Il serait erroné de croire que l’écriture de soi est un genre littéraire, puisqu’un auteur peut se raconter à travers d’autres modes et d’autres pratiques d’écriture dont on peut citer le journal qui s’intéresse à montrer l’intimité et permet à son écrivain d’éviter l’oubli et l’inexactitude. Dans le journal, la marque des jours n’est pas effacée par la rédaction, mais au contraire soulignée par le discontinu de l’écriture, et même par l’inscription de la date. Les mémoires dont le rédacteur est une personne importante, jouant un rôle remarquable dans l’Histoire. Ce dernier met à l’écart sa vie personnelle et « relate les événements historiques auxquels il a pris part en tant qu’acteur ou témoin ». Les mémoires sont proches des souvenirs où l’auteur a pour objectif de présenter aux lecteurs, des événements dont il est le témoin. Aussi y a-t-il la confession dans laquelle un pénitent raconte sa conversion, sans oublier les carnets qui « se fondent sur des épisodes de l’existence, sur des expériences précises pour en tirer des préceptes, des analyses générales, des maximes ou des aphorismes ». Avant tous ces modes de l’écriture de soi, vient l’autobiographie, composée de trois parties : auto (soi-même), bio (vie), graphie (écriture). Elle n’a cessé d’envahir le champ littéraire au point que les Français y ont consacré une ville.

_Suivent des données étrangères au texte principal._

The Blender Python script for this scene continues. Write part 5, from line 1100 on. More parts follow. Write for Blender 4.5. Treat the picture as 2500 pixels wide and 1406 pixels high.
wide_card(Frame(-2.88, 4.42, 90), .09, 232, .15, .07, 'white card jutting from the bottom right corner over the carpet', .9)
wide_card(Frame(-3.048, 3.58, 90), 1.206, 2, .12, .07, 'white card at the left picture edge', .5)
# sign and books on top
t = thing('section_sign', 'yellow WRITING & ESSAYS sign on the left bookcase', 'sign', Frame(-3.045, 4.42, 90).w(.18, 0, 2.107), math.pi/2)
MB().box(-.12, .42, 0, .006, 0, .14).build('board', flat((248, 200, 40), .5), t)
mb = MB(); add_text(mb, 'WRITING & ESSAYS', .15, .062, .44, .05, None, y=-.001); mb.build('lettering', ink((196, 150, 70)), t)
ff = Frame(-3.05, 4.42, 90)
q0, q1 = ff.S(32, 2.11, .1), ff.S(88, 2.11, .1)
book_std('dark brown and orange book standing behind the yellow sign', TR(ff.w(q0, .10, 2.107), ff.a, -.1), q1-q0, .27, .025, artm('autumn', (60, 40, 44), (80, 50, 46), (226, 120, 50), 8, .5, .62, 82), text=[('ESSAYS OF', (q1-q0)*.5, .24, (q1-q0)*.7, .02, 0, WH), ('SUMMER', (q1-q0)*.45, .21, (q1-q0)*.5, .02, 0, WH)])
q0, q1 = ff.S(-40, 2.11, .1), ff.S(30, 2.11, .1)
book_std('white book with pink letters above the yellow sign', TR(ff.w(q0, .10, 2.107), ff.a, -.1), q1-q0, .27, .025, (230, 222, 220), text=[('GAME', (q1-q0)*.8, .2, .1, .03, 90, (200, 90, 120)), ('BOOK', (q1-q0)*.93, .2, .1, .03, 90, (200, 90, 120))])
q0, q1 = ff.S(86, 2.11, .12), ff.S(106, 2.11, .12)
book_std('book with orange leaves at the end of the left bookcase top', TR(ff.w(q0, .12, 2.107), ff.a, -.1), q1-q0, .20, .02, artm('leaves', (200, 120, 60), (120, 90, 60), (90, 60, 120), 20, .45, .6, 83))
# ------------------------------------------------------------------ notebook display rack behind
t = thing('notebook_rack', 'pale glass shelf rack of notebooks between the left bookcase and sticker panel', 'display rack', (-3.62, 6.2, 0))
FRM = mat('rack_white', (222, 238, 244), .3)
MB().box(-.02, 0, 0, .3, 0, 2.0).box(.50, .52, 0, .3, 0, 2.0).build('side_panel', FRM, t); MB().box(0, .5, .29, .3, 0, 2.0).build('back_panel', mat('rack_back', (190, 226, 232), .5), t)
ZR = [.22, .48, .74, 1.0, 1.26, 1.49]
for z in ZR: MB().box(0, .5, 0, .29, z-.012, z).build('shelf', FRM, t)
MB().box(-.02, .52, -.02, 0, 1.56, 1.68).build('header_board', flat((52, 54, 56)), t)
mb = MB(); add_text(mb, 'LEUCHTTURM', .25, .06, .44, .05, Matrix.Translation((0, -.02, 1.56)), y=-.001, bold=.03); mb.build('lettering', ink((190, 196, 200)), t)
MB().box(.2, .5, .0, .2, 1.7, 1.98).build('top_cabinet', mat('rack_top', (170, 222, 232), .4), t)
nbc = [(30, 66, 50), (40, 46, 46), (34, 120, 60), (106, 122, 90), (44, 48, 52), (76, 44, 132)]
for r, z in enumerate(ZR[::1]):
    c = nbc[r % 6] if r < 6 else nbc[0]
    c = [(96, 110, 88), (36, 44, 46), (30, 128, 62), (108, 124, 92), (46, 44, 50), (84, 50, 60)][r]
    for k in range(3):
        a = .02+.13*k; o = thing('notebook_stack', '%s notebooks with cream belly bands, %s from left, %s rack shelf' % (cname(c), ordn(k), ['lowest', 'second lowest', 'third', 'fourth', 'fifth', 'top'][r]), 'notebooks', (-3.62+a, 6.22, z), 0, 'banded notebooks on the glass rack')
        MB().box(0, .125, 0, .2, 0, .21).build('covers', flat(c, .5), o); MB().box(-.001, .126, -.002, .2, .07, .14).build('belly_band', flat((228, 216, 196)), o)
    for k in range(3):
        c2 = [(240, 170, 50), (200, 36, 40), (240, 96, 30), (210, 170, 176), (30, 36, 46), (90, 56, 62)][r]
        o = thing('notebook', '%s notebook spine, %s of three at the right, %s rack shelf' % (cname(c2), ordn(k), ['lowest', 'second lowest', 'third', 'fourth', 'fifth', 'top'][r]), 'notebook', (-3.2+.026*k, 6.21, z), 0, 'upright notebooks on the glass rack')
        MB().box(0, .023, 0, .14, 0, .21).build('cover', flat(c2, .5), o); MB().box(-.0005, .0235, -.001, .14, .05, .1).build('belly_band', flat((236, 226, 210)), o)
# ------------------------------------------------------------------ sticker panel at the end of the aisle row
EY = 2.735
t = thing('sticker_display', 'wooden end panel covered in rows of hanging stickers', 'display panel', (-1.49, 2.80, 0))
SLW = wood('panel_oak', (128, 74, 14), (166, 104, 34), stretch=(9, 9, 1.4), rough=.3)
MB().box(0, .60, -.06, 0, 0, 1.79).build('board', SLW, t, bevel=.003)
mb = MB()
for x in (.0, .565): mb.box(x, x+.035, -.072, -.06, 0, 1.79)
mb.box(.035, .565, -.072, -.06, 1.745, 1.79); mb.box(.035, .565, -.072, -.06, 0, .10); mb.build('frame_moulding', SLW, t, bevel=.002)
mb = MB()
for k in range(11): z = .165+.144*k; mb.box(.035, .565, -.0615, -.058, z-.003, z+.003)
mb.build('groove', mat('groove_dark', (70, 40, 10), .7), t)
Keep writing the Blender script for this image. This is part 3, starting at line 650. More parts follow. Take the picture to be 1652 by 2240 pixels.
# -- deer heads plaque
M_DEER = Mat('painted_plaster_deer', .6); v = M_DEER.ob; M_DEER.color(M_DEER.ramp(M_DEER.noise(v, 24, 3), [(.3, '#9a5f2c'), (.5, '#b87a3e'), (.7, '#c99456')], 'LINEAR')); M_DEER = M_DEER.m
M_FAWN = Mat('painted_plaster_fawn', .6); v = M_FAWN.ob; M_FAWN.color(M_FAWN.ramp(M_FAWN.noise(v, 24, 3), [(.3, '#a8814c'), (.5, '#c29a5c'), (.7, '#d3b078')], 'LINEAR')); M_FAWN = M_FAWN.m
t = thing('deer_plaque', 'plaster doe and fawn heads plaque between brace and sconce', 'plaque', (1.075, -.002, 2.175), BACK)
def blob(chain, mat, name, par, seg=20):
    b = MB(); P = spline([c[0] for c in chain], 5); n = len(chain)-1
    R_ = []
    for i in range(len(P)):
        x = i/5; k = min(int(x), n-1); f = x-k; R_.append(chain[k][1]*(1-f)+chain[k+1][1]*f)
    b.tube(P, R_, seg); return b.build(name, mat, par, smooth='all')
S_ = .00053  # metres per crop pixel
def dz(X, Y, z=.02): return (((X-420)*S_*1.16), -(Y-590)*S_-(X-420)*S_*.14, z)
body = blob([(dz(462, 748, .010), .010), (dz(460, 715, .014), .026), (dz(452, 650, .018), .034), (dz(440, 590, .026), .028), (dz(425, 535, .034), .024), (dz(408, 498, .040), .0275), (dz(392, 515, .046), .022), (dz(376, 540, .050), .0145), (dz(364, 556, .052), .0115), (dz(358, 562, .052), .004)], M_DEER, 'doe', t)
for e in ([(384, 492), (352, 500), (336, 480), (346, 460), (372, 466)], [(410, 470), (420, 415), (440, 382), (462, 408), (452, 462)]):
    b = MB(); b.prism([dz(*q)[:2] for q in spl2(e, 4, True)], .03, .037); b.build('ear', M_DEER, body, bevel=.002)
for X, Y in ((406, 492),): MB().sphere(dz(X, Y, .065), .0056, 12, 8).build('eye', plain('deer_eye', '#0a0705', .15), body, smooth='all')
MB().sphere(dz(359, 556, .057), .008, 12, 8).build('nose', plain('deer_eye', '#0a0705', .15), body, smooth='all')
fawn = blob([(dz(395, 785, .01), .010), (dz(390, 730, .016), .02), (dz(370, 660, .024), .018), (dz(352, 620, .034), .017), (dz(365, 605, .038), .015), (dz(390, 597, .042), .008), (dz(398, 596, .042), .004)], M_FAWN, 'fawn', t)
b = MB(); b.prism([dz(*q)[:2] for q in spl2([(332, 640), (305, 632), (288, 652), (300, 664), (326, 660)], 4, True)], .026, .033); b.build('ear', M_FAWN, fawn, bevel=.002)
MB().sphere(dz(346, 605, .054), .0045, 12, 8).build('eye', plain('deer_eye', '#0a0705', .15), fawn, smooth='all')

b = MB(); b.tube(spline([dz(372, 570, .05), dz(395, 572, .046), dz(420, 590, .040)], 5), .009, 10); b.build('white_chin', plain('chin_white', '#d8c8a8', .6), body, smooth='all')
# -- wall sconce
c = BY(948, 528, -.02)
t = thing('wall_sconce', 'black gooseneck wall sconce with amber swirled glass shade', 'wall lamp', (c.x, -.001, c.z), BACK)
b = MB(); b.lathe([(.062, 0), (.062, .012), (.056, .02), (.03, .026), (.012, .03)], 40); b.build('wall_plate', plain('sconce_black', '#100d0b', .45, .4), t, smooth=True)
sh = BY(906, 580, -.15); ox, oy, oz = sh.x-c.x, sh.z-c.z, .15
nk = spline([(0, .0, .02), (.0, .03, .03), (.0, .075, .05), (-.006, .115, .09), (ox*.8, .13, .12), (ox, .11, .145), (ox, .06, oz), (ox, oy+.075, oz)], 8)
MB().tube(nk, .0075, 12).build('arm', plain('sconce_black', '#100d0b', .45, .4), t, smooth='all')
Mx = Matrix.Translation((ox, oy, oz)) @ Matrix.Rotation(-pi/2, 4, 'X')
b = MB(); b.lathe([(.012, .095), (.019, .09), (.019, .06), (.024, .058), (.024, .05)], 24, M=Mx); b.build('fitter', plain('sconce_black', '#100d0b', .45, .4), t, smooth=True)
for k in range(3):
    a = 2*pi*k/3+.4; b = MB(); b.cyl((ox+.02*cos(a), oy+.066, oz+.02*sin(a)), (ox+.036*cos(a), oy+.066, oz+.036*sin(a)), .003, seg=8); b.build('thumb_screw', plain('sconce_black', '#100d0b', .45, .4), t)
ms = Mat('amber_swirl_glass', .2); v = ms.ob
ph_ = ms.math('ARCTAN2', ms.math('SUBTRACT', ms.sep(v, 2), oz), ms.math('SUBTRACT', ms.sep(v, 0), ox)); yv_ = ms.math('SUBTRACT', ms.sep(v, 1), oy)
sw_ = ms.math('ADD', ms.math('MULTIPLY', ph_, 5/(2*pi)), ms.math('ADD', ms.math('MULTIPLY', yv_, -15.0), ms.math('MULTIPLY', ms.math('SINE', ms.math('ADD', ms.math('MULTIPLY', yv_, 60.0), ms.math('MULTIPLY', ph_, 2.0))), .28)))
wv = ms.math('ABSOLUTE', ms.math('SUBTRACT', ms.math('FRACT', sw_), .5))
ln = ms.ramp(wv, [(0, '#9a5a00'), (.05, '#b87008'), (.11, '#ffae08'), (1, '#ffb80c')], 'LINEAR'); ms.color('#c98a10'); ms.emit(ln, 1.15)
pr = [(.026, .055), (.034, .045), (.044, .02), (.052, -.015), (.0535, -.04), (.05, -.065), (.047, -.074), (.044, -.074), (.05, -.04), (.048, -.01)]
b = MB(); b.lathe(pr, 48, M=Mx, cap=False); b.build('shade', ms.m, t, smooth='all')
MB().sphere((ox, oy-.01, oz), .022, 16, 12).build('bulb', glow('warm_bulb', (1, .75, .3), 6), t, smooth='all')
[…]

Il est inévitable de jeter un coup d’œil sur l’évolution historique de l’autobiographie. Celle-ci était inconnue dans l’antiquité qui considère la confidence comme un tabou. Il faut attendre la Renaissance, distinguée par son individualisme, pour que le genre progresse et s’épanouisse au XVIIe siècle avec des œuvres comme les Mémoires de Marguerite Valois. Mais c’est Rousseau qui a donné naissance à l’autobiographie moderne ; cette dernière a commencé à fleurir au XIXe siècle et à se répandre dans le monde entier et particulièrement en France, avec d’innombrables œuvres dont nous citons à titre d’exemple : La confession d’un enfant du siècle de Musset (1835) et Mémoires d’outre-tombe de Chateaubriand (1848-1850). Au XXe siècle, les autobiographes se mettent à révéler leurs secrets tout en brisant les anciens tabous imposés par les mœurs et la religion. Dès 1970, l’autobiographie a pu devenir un genre légal ayant des critères précis, défini par Philippe Lejeune : « Récit rétrospectif en prose qu’une personne réelle fait de sa propre existence, lorsqu’elle met l’accent sur sa vie individuelle, en particulier sur l’histoire de sa personnalité. » Aussi a-t-il présenté le pacte autobiographique en vertu duquel il y a un contrat de crédibilité entre l’auteur et son lecteur, apte à examiner les informations citées dans l’œuvre. Lejeune affirme que « pour qu’il y ait autobiographie (et plus généralement littérature intime), il faut qu’il y ait identité de l’auteur, du narrateur et du personnage ». Ainsi ce pacte oblige l’écrivain à s’avouer et à dire tout, en respectant la vérité.
Malgré tout ce qui précède, l’autobiographie est étroitement liée à la fiction parce qu’il est impossible de représenter le moi d’une façon totalement objective. Personne ne peut raconter sa vie sans évoquer celle des autres. Serge Doubrovsky, soucieux de ménager sa mère, n’a-t-il pas publié Fils qu’après sa mort ? Ce qui a poussé les auteurs à réinventer leur vie, changer de noms et de lieux, mêler l’autobiographique au romanesque. Par conséquent naît l’autofiction, plus efficace que l’écriture de soi traditionnelle. Bien que le texte contienne des indices autobiographiques, il est considéré comme un roman où « l’écrivain se retire de la vie pour mieux l’exprimer ; il se situe alors dans une sorte de non-lieu puisqu’il se confie à l’univers imaginaire de l’écriture pour représenter la réalité dont il s’éloigne ». Donc, c’est l’univers imaginaire qui domine et offre une vie plus réelle. « En Amérique est apparu le mot valise-faction pour désigner un mixte de ʻʻfact ʼʼ et de ʻʻ fictionʼʼ ».